## Given exercise
Print the whole listing exactly.

## Given information
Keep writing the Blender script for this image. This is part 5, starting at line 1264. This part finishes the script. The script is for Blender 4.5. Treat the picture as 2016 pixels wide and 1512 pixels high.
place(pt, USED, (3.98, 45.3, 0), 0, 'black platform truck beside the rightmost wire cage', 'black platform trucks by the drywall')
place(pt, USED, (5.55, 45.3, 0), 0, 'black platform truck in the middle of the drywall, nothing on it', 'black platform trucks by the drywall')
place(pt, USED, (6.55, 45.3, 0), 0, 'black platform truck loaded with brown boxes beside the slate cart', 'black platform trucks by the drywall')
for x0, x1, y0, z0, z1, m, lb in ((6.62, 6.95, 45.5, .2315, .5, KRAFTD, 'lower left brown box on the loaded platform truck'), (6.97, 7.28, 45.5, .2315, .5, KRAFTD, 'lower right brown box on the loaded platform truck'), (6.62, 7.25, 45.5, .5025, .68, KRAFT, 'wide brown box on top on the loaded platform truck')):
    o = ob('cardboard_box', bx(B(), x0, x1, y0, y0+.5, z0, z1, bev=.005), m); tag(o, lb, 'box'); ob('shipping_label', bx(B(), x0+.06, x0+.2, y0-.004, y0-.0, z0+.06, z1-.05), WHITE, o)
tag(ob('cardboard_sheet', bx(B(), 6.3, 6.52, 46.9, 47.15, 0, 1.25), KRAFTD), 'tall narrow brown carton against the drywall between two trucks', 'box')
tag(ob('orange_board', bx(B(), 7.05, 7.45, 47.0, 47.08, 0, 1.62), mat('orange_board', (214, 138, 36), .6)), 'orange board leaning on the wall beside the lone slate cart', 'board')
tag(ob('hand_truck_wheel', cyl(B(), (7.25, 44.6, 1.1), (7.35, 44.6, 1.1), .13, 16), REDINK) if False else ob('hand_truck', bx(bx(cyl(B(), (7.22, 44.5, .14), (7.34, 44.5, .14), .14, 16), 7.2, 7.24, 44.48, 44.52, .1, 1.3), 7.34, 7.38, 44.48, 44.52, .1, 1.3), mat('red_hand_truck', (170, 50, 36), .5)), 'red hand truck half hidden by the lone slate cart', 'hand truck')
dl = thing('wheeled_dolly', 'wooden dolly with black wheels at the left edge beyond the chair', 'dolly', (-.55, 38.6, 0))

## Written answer
Keep writing the Blender script for this image. This is part 5, starting at line 1264. This part finishes the script. The script is for Blender 4.5. Treat the picture as 2016 pixels wide and 1512 pixels high.
place(pt, USED, (3.98, 45.3, 0), 0, 'black platform truck beside the rightmost wire cage', 'black platform trucks by the drywall')
place(pt, USED, (5.55, 45.3, 0), 0, 'black platform truck in the middle of the drywall, nothing on it', 'black platform trucks by the drywall')
place(pt, USED, (6.55, 45.3, 0), 0, 'black platform truck loaded with brown boxes beside the slate cart', 'black platform trucks by the drywall')
for x0, x1, y0, z0, z1, m, lb in ((6.62, 6.95, 45.5, .2315, .5, KRAFTD, 'lower left brown box on the loaded platform truck'), (6.97, 7.28, 45.5, .2315, .5, KRAFTD, 'lower right brown box on the loaded platform truck'), (6.62, 7.25, 45.5, .5025, .68, KRAFT, 'wide brown box on top on the loaded platform truck')):
    o = ob('cardboard_box', bx(B(), x0, x1, y0, y0+.5, z0, z1, bev=.005), m); tag(o, lb, 'box'); ob('shipping_label', bx(B(), x0+.06, x0+.2, y0-.004, y0-.0, z0+.06, z1-.05), WHITE, o)
tag(ob('cardboard_sheet', bx(B(), 6.3, 6.52, 46.9, 47.15, 0, 1.25), KRAFTD), 'tall narrow brown carton against the drywall between two trucks', 'box')
tag(ob('orange_board', bx(B(), 7.05, 7.45, 47.0, 47.08, 0, 1.62), mat('orange_board', (214, 138, 36), .6)), 'orange board leaning on the wall beside the lone slate cart', 'board')
tag(ob('hand_truck_wheel', cyl(B(), (7.25, 44.6, 1.1), (7.35, 44.6, 1.1), .13, 16), REDINK) if False else ob('hand_truck', bx(bx(cyl(B(), (7.22, 44.5, .14), (7.34, 44.5, .14), .14, 16), 7.2, 7.24, 44.48, 44.52, .1, 1.3), 7.34, 7.38, 44.48, 44.52, .1, 1.3), mat('red_hand_truck', (170, 50, 36), .5)), 'red hand truck half hidden by the lone slate cart', 'hand truck')
dl = thing('wheeled_dolly', 'wooden dolly with black wheels at the left edge beyond the chair', 'dolly', (-.55, 38.6, 0))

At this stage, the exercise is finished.